The Chinook School Division will continue to proceed with staff reductions after the April 10 provincial budget did not address funding shortfalls which have occurred in Chinook over the past few budgets.
The provincial government announced a 1.6 per cent increase in funding province wide for PreK-12 education in their 2018-2019 budget. The budgeted amount included a promised restoration of $30 million in educational funding, but that total falls short of the $54 million cut as part of austerity measures in the 2017-2018 budget.
For the Chinook School Division, the impact of this year’s budget is approximately $275,000 less than the previous year, and the $75.2 million in grant funding does not address the $6.5 million budget reduction Chinook experienced at the start of the 2017-2018 school year.
Earlier, in response to budgetary constraints, the division announced they are embarking on a two year board approved strategy to reducing the teaching staff in Chinook. The amended staffing formula that has been approved increases the optimal class size in every classroom.
“The schools will be given a staffing allocation based on their enrolments. And they will need to manage that. They will need to find a way to address the staff and cover off all the programs. Will it result in larger class sizes? Probably. Could it result in split classes in more places than had been before? Likely. But that is just what we have to do in order to be able to live within our means,” Chinook’s Chief Financial Officer Rod Quintin explained a day after learning about the budget funding total coming to the Southwest.
“Probably the biggest factor is that the province as a whole is growing, but we aren’t. So the resources are following the students. And those students happen to be growing, in terms of numbers, in and around Saskatoon and Regina,” he said.
Chinook is operating with a mandate to balance their budget by 2019-2020, a plan that has already been approved by ministry officials.
“We’re still looking at a need to address our operational deficit. We have been doing some projections, and been working with the board around how we start to address that,” he said. “I think its been fairly widely stated that we need to probably look at our staffing formula and try and achieve some staff reductions, hopefully through attrition.”
“This (budget) has done really nothing to offset that need,” he noted of the funding from the provincial government which is causing them to project a budget shortfall of $2 million to $2.5 million in their upcoming annual budgets. “We need to find that over the next two years in order to get back to a balanced budget.”
He said the division is hoping to achieve their staff reductions though attrition, but they could utilize redundancy to reach their reduction targets. However, there is a two year implementation of this strategy.

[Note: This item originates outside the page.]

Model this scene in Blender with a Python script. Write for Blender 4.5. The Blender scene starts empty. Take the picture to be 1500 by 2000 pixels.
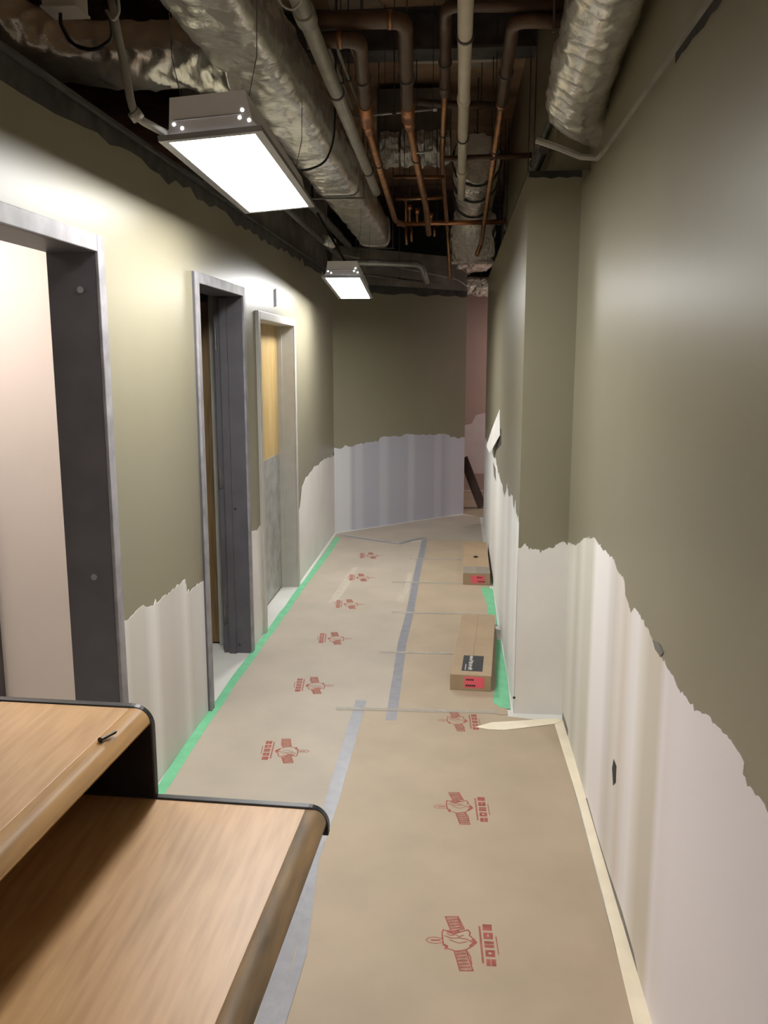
import bpy, bmesh, math, random
from mathutils import Vector, Matrix, noise
random.seed(7)
C = bpy.context.scene.collection
SC = bpy.context.scene

# ------------------------------------------------------------------ camera, world, exposure
FPX, VX, VY, CAM_H = 1680.0, 893.0, 702.0, 1.70       # focal length and corridor vanishing point in 1500x2000 pixels
PITCH = math.atan((1000-VY)/FPX)
YAW = math.atan((VX-750)*math.cos(PITCH)/FPX)
cam = bpy.data.cameras.new('camera'); cam_o = bpy.data.objects.new('camera', cam); C.objects.link(cam_o)
cam.sensor_fit = 'VERTICAL'; cam.sensor_height = 24; cam.lens = FPX/2000*24
cam.clip_start = .02
cam_o.location = (0, 0, CAM_H); cam_o.rotation_euler = (math.pi/2-PITCH, 0, YAW)
SC.camera = cam_o
w = bpy.data.worlds.new('world'); SC.world = w; w.use_nodes = True
w.node_tree.nodes['Background'].inputs[0].default_value = (.5, .5, .52, 1)
w.node_tree.nodes['Background'].inputs[1].default_value = .05
SC.view_settings.view_transform = 'Standard'; SC.view_settings.look = 'None'
SC.view_settings.exposure = 0.72; SC.view_settings.gamma = 1; SC.view_settings.use_curve_mapping = False
LAMP_NEAR, LAMP_FAR, LAMP_BACK, LAMP_FILL, LAMP_ROOM, LAMP_END = 30, 33, 14, 9, 17, 12   # emission per fixture; four unseen lamps behind the camera are added fill

# ------------------------------------------------------------------ surveying the photograph (pixel -> point on a known plane)
_s, _c = math.sin, math.cos
Fv = Vector((-_s(YAW)*_c(PITCH), _c(YAW)*_c(PITCH), -_s(PITCH)))
Rv = Vector((_c(YAW), _s(YAW), 0)); Uv = Vector((-_s(YAW)*_s(PITCH), _c(YAW)*_s(PITCH), _c(PITCH)))
EYE = Vector((0, 0, CAM_H))
def ray(px, py): return Fv + Rv*((px-750)/FPX) + Uv*((1000-py)/FPX)
def at_x(px, py, x): d = ray(px, py); return EYE + d*(x/d.x)
def at_y(px, py, y): d = ray(px, py); return EYE + d*(y/d.y)
def at_z(px, py, z): d = ray(px, py); return EYE + d*((z-CAM_H)/d.z)
def at_plane(px, py, p, n): d = ray(px, py); return EYE + d*((Vector(p)-EYE).dot(n)/d.dot(n))

# ------------------------------------------------------------------ mesh helpers
class MB:
    def __init__(self): self.v = []; self.f = []; self.m = []; self.mi = 0
    def add(self, vs, fs, M=None):
        o = len(self.v)
        self.v += [tuple((M @ Vector(p)) if M else Vector(p)) for p in vs]
        self.f += [[i+o for i in f] for f in fs]; self.m += [self.mi]*len(fs)
        return self
    def box(self, lo, hi, M=None):
        x0, y0, z0 = lo; x1, y1, z1 = hi
        vs = [(x0,y0,z0),(x1,y0,z0),(x1,y1,z0),(x0,y1,z0),(x0,y0,z1),(x1,y0,z1),(x1,y1,z1),(x0,y1,z1)]
        return self.add(vs, [(0,3,2,1),(4,5,6,7),(0,1,5,4),(1,2,6,5),(2,3,7,6),(3,0,4,7)], M)
    def prism(self, pts, ext, M=None):                      # planar outline extruded by a vector
        n = len(pts); e = Vector(ext); a = [Vector(p) for p in pts]
        nv = Vector((0,0,0))
        for i in range(n): nv += a[i].cross(a[(i+1) % n])
        if nv.dot(e) < 0: a.reverse()
        return self.add(a+[p+e for p in a], [list(range(n-1,-1,-1)), list(range(n,2*n))]+[[i,(i+1)%n,n+(i+1)%n,n+i] for i in range(n)], M)
    def tube(self, path, r, seg=12, caps=True, sec=None, M=None):
        P = [Vector(p) for p in path]; n = len(P)
        R = r if isinstance(r, (list, tuple)) else [r]*n
        T = [(P[min(i+1,n-1)]-P[max(i-1,0)]).normalized() for i in range(n)]
        up = Vector((0,0,1)) if abs(T[0].z) < .9 else Vector((0,1,0))
        N = (up - T[0]*up.dot(T[0])).normalized(); vs = []; s = 0
        for i in range(n):
            if i: N = (N - T[i]*N.dot(T[i])).normalized(); s += (P[i]-P[i-1]).length
            B = T[i].cross(N)
            for k in range(seg):
                th = 2*math.pi*k/seg
                if sec: a, b = sec(th, s)
                else: a, b = math.cos(th), math.sin(th)
                vs.append(P[i] + (B*a + N*b)*R[i])
        fs = [[i*seg+k, i*seg+(k+1)%seg, (i+1)*seg+(k+1)%seg, (i+1)*seg+k] for i in range(n-1) for k in range(seg)]
        if caps: fs += [list(range(seg-1,-1,-1)), list(range((n-1)*seg, n*seg))]
        return self.add(vs, fs, M)
    def disc(self, c, n, r, seg=10, M=None):
        n = Vector(n).normalized(); a = n.orthogonal().normalized(); b = n.cross(a); c = Vector(c)
        return self.add([c+a*r*math.cos(2*math.pi*k/seg)+b*r*math.sin(2*math.pi*k/seg) for k in range(seg)], [list(range(seg))], M)
def fillet(pts, r, n=6):
    P = [Vector(p) for p in pts]; out = [P[0]]
    for i in range(1, len(P)-1):
        a = (P[i-1]-P[i]); b = (P[i+1]-P[i]); d = min(r, a.length*.45, b.length*.45)
        A = P[i]+a.normalized()*d; B = P[i]+b.normalized()*d
        for k in range(n+1):
            t = k/n; out.append(A*(1-t)**2 + P[i]*2*t*(1-t) + B*t*t)
    out.append(P[-1]); return out
def resample(pts, step):
    out = [Vector(pts[0])]
    for a, b in zip(pts[:-1], pts[1:]):
        a = Vector(a); b = Vector(b); k = max(1, int((b-a).length/step))
        out += [a+(b-a)*(i/k) for i in range(1, k+1)]
    return out
def jag(pts, step, amp, up=Vector((0,0,1))):
    q = resample(pts, step)
    for i in range(1, len(q)-1):
        q[i] = q[i] + up*amp*(random.uniform(-1,1)*.6 + (random.random() < .25)*random.uniform(-1,1.2))
    return q

ORIG = {}
def obj(name, mb, mat, parent=None, smooth=False, bevel=0, origin=None):
    xs = [Vector(p) for p in mb.v]
    if parent is not None: o0 = ORIG[parent.name]
    elif origin is not None: o0 = Vector(origin)
    else:
        lo = [min(p[i] for p in xs) for i in range(3)]; hi = [max(p[i] for p in xs) for i in range(3)]
        o0 = Vector(((lo[0]+hi[0])/2, (lo[1]+hi[1])/2, lo[2]))
    me = bpy.data.meshes.new(name); me.from_pydata([tuple(p-o0) for p in xs], [], mb.f)
    for m in (mat if isinstance(mat, (list, tuple)) else [mat]): me.materials.append(MAT[m])
    for p, i in zip(me.polygons, mb.m): p.material_index = i; p.use_smooth = smooth and len(p.vertices) <= 4
    me.update()
    o = bpy.data.objects.new(name, me); C.objects.link(o)
    if parent is not None: o.parent = parent
    else: o.location = o0
    ORIG[o.name] = o0
    if bevel:
        b = o.modifiers.new('bevel', 'BEVEL'); b.width = bevel; b.segments = 2; b.limit_method = 'ANGLE'
    return o
def tag(o, label, cat, group=None, kind=None):
    o['label'] = label; o['category'] = cat
    if group: o['group'] = group
    if kind: o['kind'] = kind
    return o
def thing(name, loc, label, cat, group=None):
    o = bpy.data.objects.new(name, None); C.objects.link(o); o.location = loc; o.empty_display_size = .1
    ORIG[o.name] = Vector(loc); return tag(o, label, cat, group)
def struct(name, mb, mat, label, parent=None, cat='wall', **k):
    o = obj(name, mb, mat, parent, **k)
    if parent is None: o['kind'] = 'structure'; o['label'] = label; o['category'] = cat
    return o

# ------------------------------------------------------------------ materials
MAT = {}
def mat(name, col, rough=.6, metal=0, var=.12, scale=6, bump=0, bscale=60, stretch=(1,1,1), spec=.5, coat=0, col2=None, detail=4):
    m = bpy.data.materials.new(name); m.use_nodes = True; nt = m.node_tree; N = nt.nodes; L = nt.links
    b = N['Principled BSDF']; b.inputs['Roughness'].default_value = rough; b.inputs['Metallic'].default_value = metal
    b.inputs['Specular IOR Level'].default_value = spec; b.inputs['Coat Weight'].default_value = coat
    tc = N.new('ShaderNodeTexCoord'); mp = N.new('ShaderNodeMapping'); mp.inputs['Scale'].default_value = stretch
    L.new(tc.outputs['Object'], mp.inputs[0])
    nz = N.new('ShaderNodeTexNoise'); nz.inputs['Scale'].default_value = scale; nz.inputs['Detail'].default_value = detail
    L.new(mp.outputs[0], nz.inputs[0])
    rp = N.new('ShaderNodeValToRGB'); c2 = col2 or tuple(v*(1-var) for v in col)
    rp.color_ramp.elements[0].position = .32; rp.color_ramp.elements[1].position = .68
    rp.color_ramp.elements[0].color = (*c2, 1); rp.color_ramp.elements[1].color = (*[min(1, v*(1+(0 if col2 else var))) for v in col], 1)
    L.new(nz.outputs[0], rp.inputs[0]); L.new(rp.outputs[0], b.inputs['Base Color'])
    if bump:
        n2 = N.new('ShaderNodeTexNoise'); n2.inputs['Scale'].default_value = bscale; n2.inputs['Detail'].default_value = 5
        L.new(mp.outputs[0], n2.inputs[0])
        bp = N.new('ShaderNodeBump'); bp.inputs['Strength'].default_value = bump; bp.inputs['Distance'].default_value = .01
        L.new(n2.outputs[0], bp.inputs['Height']); L.new(bp.outputs[0], b.inputs['Normal'])
    MAT[name] = m; return m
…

“We’re going to do the best we can this year, and then try and complete that goal next year.”
In previous budgets Chinook had benefited from dispersion funding in recognition of having to operate schools and deliver education across a large geographic area.
“The emphasis on those two categories – the fixed costs related to us having a lot of schools and a lot of distance – changed last year when the funding was re-developed a little bit. So there was less emphasis on those fixed costs – more emphasis on the what I would call the variable costs which are the students – and that is the new regime that we have to live within.”
“We’re at a place now that we need to be able to manage whatever that brings to us.”
“We’re fairly confident we can manage it. It doesn’t mean that it’s going to be completely painless. There is going to be some issues that we have, tough decisions that have to made in order to get to that place that we need to be. But at the end of it all, we need to be in a place of having a balanced budget. That is the law. So we really don’t have any choice. It’s just we do have a little bit of flexibility about when we are able to get there.”